TASK DETAILS
Check each line of the material below for "part", then copy the ones that contain it.

RECORDED INFORMATION
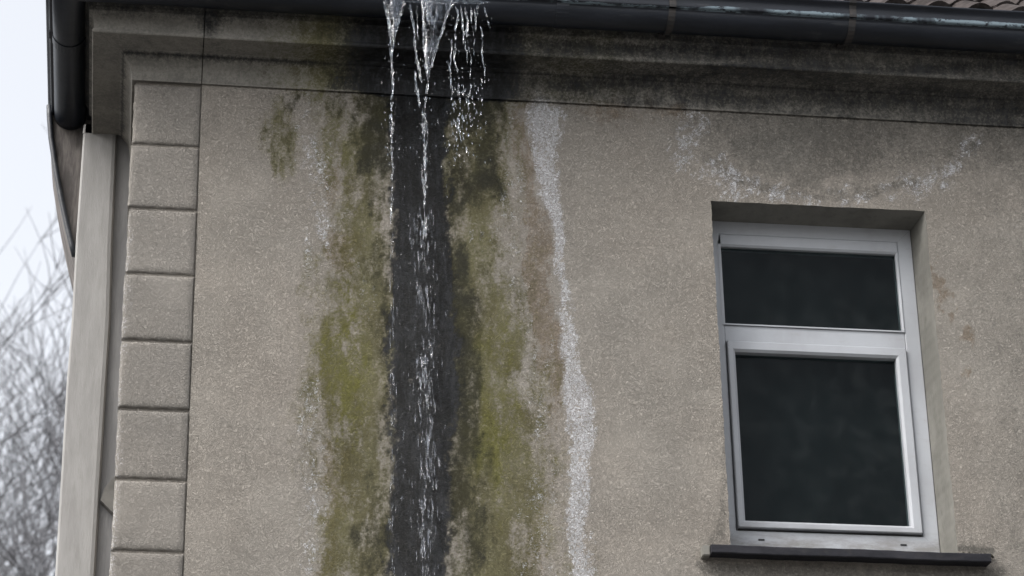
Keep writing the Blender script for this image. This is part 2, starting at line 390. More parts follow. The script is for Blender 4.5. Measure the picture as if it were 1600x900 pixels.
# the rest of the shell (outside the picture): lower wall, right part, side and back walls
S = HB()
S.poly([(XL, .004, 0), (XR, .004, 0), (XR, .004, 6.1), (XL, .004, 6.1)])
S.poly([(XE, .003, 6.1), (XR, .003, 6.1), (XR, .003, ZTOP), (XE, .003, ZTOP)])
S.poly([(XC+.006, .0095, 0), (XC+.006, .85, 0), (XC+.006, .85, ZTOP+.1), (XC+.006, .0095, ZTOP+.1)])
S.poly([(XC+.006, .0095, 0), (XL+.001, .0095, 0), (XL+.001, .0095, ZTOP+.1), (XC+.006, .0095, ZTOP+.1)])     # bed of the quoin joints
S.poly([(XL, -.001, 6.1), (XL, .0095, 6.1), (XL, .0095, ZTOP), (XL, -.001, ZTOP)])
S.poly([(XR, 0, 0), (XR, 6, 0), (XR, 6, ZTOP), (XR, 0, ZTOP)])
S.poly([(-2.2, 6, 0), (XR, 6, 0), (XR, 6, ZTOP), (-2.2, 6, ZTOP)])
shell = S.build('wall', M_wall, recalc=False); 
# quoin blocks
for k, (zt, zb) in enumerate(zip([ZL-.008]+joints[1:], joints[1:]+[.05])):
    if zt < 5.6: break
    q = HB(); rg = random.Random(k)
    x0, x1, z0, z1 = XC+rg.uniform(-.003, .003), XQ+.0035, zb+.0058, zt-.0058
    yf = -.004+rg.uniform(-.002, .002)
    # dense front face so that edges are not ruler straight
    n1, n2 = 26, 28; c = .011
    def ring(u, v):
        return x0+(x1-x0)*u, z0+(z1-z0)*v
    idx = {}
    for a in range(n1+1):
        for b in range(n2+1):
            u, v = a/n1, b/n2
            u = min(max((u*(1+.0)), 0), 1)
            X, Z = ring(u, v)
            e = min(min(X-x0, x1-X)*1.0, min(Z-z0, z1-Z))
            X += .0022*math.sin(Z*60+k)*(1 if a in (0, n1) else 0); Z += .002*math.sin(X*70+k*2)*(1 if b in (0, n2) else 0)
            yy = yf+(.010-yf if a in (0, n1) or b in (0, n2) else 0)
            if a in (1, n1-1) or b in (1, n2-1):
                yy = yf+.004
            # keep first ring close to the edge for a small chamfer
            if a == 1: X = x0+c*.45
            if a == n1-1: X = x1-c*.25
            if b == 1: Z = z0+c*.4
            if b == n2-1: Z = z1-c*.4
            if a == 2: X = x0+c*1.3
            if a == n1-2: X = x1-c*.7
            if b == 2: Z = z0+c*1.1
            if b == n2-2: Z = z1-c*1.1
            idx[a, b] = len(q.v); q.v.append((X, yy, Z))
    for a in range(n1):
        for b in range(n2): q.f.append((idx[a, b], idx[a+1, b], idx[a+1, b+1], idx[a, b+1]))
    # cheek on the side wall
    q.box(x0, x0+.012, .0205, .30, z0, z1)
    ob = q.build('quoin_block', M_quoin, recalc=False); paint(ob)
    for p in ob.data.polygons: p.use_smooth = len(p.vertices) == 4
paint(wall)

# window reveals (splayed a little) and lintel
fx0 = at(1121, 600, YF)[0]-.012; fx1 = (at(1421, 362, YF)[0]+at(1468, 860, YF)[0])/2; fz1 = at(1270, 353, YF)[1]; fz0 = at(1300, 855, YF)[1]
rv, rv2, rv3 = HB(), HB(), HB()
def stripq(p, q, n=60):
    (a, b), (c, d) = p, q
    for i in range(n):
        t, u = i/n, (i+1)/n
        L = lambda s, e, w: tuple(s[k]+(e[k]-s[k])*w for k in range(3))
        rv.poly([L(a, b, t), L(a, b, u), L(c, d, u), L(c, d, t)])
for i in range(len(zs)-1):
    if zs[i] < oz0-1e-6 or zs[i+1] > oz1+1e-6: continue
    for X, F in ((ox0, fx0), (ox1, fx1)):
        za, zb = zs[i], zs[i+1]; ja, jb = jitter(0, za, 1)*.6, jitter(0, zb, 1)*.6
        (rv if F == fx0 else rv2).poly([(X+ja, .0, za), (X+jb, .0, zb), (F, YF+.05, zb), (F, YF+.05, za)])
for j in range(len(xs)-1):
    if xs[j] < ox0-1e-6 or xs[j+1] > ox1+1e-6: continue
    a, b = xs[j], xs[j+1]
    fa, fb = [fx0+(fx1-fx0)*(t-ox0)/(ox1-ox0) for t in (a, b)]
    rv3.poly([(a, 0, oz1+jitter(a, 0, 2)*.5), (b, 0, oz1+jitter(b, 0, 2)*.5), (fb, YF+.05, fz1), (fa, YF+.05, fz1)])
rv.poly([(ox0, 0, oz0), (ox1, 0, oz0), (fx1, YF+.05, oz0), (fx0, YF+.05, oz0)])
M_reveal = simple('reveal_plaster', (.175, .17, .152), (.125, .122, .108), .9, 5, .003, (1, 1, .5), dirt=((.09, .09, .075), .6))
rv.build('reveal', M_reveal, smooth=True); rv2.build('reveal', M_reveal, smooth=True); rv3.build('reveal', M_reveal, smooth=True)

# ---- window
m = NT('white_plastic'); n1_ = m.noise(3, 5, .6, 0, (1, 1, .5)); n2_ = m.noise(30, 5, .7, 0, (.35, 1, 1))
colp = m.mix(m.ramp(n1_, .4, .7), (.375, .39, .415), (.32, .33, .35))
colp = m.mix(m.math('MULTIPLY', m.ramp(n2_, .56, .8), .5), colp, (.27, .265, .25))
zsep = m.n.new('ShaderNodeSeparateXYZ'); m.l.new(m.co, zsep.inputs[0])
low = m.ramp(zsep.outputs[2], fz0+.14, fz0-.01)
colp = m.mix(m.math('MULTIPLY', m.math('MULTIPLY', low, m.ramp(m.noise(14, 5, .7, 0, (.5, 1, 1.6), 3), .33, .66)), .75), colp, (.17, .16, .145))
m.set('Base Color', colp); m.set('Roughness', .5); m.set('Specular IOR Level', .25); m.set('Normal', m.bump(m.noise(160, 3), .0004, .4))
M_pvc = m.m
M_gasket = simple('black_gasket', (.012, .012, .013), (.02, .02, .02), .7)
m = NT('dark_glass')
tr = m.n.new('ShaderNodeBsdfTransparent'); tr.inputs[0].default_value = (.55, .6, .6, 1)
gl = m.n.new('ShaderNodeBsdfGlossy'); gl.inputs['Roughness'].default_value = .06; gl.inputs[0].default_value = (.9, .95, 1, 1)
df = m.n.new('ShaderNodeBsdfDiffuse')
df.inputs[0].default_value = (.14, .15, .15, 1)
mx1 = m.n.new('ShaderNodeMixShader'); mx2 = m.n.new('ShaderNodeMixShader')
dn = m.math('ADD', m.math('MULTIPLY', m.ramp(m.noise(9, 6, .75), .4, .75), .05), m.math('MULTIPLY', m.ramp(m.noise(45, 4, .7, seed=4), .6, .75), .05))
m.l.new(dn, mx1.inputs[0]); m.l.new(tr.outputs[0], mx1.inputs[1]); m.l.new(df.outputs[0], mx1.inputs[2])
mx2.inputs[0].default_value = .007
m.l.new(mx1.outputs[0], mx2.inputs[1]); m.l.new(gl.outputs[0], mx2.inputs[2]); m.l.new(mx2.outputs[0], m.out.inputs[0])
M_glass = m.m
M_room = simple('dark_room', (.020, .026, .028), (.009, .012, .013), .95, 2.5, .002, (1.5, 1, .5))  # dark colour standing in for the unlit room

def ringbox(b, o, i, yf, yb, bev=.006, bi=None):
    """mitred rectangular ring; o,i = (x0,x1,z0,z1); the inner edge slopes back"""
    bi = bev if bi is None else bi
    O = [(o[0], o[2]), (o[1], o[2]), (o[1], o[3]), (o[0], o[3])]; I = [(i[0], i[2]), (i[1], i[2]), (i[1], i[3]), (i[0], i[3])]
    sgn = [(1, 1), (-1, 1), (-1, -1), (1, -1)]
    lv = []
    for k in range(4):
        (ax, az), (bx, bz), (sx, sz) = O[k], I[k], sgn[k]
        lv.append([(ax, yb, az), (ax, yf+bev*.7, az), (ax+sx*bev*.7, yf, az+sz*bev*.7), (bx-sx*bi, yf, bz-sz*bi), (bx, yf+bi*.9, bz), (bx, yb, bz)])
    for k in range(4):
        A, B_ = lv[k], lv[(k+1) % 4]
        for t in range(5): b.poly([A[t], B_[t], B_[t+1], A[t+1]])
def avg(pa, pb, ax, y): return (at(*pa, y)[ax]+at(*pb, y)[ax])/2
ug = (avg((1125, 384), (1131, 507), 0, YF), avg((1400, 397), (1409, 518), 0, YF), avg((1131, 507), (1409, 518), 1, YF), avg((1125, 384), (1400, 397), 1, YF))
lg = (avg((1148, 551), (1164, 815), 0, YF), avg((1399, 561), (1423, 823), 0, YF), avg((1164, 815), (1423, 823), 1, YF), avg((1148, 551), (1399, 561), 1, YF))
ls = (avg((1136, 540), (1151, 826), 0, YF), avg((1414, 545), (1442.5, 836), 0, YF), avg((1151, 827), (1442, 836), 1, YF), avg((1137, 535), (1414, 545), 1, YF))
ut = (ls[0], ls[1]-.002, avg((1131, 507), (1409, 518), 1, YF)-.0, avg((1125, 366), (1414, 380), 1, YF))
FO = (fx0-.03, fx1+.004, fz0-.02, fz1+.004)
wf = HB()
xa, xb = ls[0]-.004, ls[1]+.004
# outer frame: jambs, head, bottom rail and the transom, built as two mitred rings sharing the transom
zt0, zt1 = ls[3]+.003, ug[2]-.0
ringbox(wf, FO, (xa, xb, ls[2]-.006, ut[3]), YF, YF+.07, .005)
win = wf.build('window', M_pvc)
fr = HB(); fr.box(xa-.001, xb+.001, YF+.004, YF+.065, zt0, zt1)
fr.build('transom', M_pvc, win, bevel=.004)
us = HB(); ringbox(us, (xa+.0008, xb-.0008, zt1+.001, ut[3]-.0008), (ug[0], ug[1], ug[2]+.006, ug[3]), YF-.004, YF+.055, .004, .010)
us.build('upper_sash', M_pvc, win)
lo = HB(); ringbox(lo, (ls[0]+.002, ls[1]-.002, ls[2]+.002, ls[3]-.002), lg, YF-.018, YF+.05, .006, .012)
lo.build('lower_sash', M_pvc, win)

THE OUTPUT
Keep writing the Blender script for this image. This is part 2, starting at line 390. More parts follow. The script is for Blender 4.5. Measure the picture as if it were 1600x900 pixels.
# the rest of the shell (outside the picture): lower wall, right part, side and back walls